O artista argentino Guillermo Kuitca, conhecido por pinturas de mapas sobre colchões, exibidas em mostras internacionais como a Bienal de São Paulo (1989), nunca pretendeu que sua obra fosse uma representação metafórica das fronteiras fortemente demarcadas do mundo globalizado – paradoxo do qual ele tira partido na instalação Le Sacre (A Sagração, 1992), que ocupa o octógono da Pinacoteca do Estado a partir desta quinta-feira, 17. A obra, composta por 54 colchões com mapas de diversas regiões, integra uma pequena, mas excelente, retrospectiva, Filosofia para Princesas, a cargo do curador Giancarlo Hannud. Nela, foram reunidos mais de 50 trabalhos de Kuitca, dos primeiros desenhos, realizados nos anos 1980, às mais recentes pinturas, que revisitam o período heroico do modernismo argentino dos anos 1940 e 1950, com evidentes alusões ao “spazialismo” de Lucio Fontana, entre outros pintores.
Aviso aos visitantes: é inútil buscar um sentido para a série de mapas de Le Sacre. Individualmente, cada uma das pinturas nos pequenos colchões retrata um mapa real, mas eles não se comunicam entre si. É o que Kuitca chama de antigoogle map. “Um mapa serve para orientar as pessoas, mas, para mim, é justamente o contrário”, justifica Kuitca. “Ele sempre representou um maneira de me perder.” No início de uma longa carreira, que começou aos 13 anos, Kuitca, hoje com 53, tinha certa obsessão por números, a exemplo do polonês Roman Opalka (1931-2001), uma maneira de ordenar o mundo hostil e caótico, como mostra um desenho seu, feito aos 19 anos, na primeira sala da retrospectiva. Depois, nos anos 1980, seu interesse pelo teatro – e pelo Tanztheater de Pina Bausch em particular – fez emergir figuras num palco estilizado que desapareciam depois nas plantas arquitetônicas. A sua é uma pintura da ausência humana.
As camas, inicialmente pintadas nos cenários teatrais dos anos 1980, foram incorporadas às instalações dos anos 1990, época em que despontou na Documenta de Kassel (1992). Recentemente, na individual de sua galeria nova-iorquina, a Sperone Westwater, ao lado da cartografia fragmentada de Kuitca dessa época estavam os novos mapas do artista, ainda mais enigmáticos por dispensar nomes e orientação.
Há alguns na retrospectiva. Eles brincam com o espírito iluminista da enciclopédia de Diderot, tentativa utópica de dar sentido ao mundo por meio da compilação do saber humano. Kuitca, artista culto, transita com facilidade pelo universo erudito – suas telas adotam títulos como Kindertotenlieder (em homenagem a Mahler) -, mas o que lhe interessa é perturbar a recepção dessas obras com esses nomes.
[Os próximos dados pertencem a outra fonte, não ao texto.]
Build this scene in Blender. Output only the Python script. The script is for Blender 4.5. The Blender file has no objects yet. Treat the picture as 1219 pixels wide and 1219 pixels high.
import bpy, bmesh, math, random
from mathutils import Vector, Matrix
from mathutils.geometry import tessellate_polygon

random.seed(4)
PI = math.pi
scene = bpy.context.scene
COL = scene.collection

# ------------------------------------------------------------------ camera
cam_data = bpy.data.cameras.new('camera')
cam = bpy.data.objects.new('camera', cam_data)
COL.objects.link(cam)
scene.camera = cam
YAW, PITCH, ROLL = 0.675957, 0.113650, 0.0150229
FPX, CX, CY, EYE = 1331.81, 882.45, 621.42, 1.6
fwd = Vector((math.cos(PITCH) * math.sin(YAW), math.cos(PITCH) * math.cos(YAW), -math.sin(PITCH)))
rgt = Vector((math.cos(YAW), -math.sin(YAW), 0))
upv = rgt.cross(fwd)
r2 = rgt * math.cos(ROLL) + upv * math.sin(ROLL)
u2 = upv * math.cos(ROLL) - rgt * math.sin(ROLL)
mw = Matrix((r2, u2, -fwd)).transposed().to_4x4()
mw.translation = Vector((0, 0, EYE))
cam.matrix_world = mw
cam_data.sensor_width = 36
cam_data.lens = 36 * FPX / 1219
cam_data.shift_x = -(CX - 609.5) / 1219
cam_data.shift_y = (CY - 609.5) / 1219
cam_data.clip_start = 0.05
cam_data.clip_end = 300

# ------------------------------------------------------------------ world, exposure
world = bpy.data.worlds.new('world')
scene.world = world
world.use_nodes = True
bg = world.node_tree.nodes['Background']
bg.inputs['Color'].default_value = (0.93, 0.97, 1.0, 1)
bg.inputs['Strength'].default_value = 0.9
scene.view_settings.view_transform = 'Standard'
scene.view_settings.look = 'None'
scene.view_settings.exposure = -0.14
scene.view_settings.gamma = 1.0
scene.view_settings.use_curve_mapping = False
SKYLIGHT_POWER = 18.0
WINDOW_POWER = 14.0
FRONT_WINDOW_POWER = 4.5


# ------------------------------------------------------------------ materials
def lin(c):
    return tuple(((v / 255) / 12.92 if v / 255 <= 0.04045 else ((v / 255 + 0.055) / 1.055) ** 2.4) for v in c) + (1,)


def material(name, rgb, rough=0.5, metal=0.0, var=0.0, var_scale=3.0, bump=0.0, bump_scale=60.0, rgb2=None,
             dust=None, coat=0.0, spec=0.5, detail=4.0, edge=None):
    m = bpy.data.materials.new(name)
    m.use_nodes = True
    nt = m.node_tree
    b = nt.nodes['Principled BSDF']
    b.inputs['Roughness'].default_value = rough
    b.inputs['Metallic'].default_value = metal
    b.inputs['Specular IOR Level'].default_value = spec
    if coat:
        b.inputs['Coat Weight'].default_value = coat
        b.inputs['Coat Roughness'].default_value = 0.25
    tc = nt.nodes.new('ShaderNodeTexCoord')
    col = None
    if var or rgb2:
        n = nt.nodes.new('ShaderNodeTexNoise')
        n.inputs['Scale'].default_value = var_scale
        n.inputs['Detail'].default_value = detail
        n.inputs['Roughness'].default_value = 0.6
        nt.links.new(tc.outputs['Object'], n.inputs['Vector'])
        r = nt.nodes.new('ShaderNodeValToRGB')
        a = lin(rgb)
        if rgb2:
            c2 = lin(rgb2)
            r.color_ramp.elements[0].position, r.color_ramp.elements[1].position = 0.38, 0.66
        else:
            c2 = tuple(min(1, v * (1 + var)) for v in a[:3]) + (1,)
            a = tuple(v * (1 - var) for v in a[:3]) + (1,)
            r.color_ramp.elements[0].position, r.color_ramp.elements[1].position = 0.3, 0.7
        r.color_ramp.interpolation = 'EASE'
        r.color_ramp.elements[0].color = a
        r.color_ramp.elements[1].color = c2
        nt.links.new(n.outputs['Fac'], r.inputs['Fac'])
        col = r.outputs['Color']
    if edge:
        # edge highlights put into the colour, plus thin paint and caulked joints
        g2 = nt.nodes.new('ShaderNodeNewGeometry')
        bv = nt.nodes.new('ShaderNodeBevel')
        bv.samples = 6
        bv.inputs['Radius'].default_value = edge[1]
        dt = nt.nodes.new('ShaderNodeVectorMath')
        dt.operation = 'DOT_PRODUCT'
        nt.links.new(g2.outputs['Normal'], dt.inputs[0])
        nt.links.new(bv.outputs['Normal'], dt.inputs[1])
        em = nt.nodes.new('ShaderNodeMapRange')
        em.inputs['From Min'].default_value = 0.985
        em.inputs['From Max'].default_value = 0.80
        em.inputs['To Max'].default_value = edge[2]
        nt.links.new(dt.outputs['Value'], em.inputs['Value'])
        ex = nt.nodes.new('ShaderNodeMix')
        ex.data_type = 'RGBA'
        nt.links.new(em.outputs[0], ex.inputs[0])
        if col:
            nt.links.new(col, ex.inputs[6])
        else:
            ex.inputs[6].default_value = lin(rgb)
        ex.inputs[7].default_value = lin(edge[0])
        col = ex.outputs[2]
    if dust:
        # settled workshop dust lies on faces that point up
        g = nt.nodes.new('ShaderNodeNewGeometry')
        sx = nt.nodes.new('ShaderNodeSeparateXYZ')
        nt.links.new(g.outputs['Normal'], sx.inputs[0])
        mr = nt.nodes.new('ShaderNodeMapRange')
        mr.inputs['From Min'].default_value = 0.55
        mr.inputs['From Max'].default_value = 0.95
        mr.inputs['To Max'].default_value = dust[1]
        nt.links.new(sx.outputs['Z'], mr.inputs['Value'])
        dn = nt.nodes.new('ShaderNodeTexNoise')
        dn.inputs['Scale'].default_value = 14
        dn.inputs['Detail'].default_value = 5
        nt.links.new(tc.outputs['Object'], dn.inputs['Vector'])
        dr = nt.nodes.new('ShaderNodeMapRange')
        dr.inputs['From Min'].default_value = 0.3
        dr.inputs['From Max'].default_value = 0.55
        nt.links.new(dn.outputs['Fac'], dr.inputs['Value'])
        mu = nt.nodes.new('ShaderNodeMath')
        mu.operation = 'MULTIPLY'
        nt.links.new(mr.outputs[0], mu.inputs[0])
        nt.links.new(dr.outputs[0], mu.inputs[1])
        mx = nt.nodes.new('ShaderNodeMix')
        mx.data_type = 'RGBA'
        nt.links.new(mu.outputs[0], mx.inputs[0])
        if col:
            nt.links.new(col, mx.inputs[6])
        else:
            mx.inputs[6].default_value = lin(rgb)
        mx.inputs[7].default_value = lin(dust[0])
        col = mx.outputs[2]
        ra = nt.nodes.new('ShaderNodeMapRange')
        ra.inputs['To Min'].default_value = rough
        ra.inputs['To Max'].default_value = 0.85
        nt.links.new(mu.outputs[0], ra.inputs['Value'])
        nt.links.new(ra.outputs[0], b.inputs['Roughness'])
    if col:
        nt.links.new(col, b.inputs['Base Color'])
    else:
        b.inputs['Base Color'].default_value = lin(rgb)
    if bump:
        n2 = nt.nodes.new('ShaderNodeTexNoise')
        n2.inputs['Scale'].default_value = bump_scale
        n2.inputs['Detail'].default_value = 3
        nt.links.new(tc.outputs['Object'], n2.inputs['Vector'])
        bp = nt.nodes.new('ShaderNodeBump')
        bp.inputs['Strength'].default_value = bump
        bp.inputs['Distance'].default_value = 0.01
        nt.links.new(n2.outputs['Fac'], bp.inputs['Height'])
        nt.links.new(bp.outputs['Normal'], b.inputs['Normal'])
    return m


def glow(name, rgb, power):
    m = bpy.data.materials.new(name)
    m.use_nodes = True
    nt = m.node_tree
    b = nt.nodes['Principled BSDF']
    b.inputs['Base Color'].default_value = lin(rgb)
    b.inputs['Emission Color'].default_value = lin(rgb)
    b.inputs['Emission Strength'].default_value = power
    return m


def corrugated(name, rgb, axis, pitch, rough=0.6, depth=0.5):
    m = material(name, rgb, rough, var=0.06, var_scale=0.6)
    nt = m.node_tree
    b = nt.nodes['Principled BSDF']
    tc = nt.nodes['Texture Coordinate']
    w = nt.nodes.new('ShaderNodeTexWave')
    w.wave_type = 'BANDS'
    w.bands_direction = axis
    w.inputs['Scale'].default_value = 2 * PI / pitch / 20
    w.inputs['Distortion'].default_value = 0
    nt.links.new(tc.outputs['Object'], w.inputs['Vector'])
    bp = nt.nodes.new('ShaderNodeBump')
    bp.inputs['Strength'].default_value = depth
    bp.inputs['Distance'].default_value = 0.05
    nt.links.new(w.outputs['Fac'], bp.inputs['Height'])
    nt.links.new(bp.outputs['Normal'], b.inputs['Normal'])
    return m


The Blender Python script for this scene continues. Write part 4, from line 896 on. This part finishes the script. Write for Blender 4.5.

O público pode ser bastante hostil. Ao assinar o cenário de uma montagem de O Navio Fantasma no Teatro Colón, em 2003, foi vaiado por colocar em cena um carrossel de bagagem de aeroporto no lugar do navio da ópera de Wagner, que carrega um capitão amaldiçoado pela eternidade. Na retrospectiva, há uma pintura que retrata a esteira de bagagem vazia, signo do deslocamento constante de seres que vagam pelo planeta globalizado sem saber exatamente a razão. Em tempo: uma das esteiras gêmeas da pintura chama-se justamente Trauerspiel (2001), palavra alemã que significa tragédia.
Kuitca não faz comentários políticos ao transferir para a tela a condição moderna, heideggeriana, de não pertencer a lugar nenhum, de ser apenas um nômade num mundo em constante mutação, mas admite que suas obras, por vezes, antecipam a realidade, como o mapa do Afeganistão (1992), pintado antes da invasão americana de 2001. Profeta? Não. Apenas um ótimo pintor que adotou o mundo como pretexto. As informações são do jornal O Estado de S. Paulo.